### Short problem
Copy verbatim the material from its first line to the line that holds "scr.build('screw_head', M['silver'], house, kind='stuff')", including that line.

--- start Available data ---

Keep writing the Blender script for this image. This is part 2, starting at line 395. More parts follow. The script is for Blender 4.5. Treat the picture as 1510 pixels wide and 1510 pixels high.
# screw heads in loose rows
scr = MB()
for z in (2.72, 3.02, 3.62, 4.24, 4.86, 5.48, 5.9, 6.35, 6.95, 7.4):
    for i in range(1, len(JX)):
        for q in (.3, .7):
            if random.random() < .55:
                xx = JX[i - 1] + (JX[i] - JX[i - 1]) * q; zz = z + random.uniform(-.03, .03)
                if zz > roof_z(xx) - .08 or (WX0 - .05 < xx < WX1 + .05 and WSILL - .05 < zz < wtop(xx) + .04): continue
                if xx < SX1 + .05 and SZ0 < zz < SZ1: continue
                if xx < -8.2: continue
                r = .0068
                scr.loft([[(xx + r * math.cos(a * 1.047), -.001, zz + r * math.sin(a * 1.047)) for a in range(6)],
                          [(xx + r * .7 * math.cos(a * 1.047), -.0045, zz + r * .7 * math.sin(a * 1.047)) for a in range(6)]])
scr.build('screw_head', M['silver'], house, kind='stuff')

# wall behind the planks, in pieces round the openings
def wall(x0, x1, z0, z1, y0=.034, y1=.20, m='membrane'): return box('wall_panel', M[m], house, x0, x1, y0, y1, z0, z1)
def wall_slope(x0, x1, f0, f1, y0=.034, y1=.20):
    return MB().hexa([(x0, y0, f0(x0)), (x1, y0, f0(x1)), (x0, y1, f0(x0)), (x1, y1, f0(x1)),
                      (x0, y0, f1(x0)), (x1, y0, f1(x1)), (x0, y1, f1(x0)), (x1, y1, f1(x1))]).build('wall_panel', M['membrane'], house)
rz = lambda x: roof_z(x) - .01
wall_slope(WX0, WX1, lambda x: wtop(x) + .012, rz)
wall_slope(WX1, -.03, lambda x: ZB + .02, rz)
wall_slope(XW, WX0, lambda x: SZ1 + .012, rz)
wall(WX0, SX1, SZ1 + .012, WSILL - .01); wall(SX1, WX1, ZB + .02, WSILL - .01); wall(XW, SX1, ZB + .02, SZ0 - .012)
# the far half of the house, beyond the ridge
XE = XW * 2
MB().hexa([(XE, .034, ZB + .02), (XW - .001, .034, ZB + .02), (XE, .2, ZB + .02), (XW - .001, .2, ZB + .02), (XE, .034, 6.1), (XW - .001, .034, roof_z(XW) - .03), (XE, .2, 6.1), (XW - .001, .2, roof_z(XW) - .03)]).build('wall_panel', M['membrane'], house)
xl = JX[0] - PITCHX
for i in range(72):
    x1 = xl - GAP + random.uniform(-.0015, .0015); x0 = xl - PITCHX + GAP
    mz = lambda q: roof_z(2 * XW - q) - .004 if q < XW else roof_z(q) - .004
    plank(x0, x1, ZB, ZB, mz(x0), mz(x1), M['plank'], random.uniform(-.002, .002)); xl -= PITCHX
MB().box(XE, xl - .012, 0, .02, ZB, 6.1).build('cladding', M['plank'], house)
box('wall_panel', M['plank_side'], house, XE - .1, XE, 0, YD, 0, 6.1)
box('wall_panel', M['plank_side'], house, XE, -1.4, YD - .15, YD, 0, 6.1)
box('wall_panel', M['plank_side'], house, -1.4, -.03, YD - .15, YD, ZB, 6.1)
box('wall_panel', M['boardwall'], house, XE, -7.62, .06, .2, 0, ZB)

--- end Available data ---

### Complete response
Keep writing the Blender script for this image. This is part 2, starting at line 395. More parts follow. The script is for Blender 4.5. Treat the picture as 1510 pixels wide and 1510 pixels high.
# screw heads in loose rows
scr = MB()
for z in (2.72, 3.02, 3.62, 4.24, 4.86, 5.48, 5.9, 6.35, 6.95, 7.4):
    for i in range(1, len(JX)):
        for q in (.3, .7):
            if random.random() < .55:
                xx = JX[i - 1] + (JX[i] - JX[i - 1]) * q; zz = z + random.uniform(-.03, .03)
                if zz > roof_z(xx) - .08 or (WX0 - .05 < xx < WX1 + .05 and WSILL - .05 < zz < wtop(xx) + .04): continue
                if xx < SX1 + .05 and SZ0 < zz < SZ1: continue
                if xx < -8.2: continue
                r = .0068
                scr.loft([[(xx + r * math.cos(a * 1.047), -.001, zz + r * math.sin(a * 1.047)) for a in range(6)],
                          [(xx + r * .7 * math.cos(a * 1.047), -.0045, zz + r * .7 * math.sin(a * 1.047)) for a in range(6)]])
scr.build('screw_head', M['silver'], house, kind='stuff')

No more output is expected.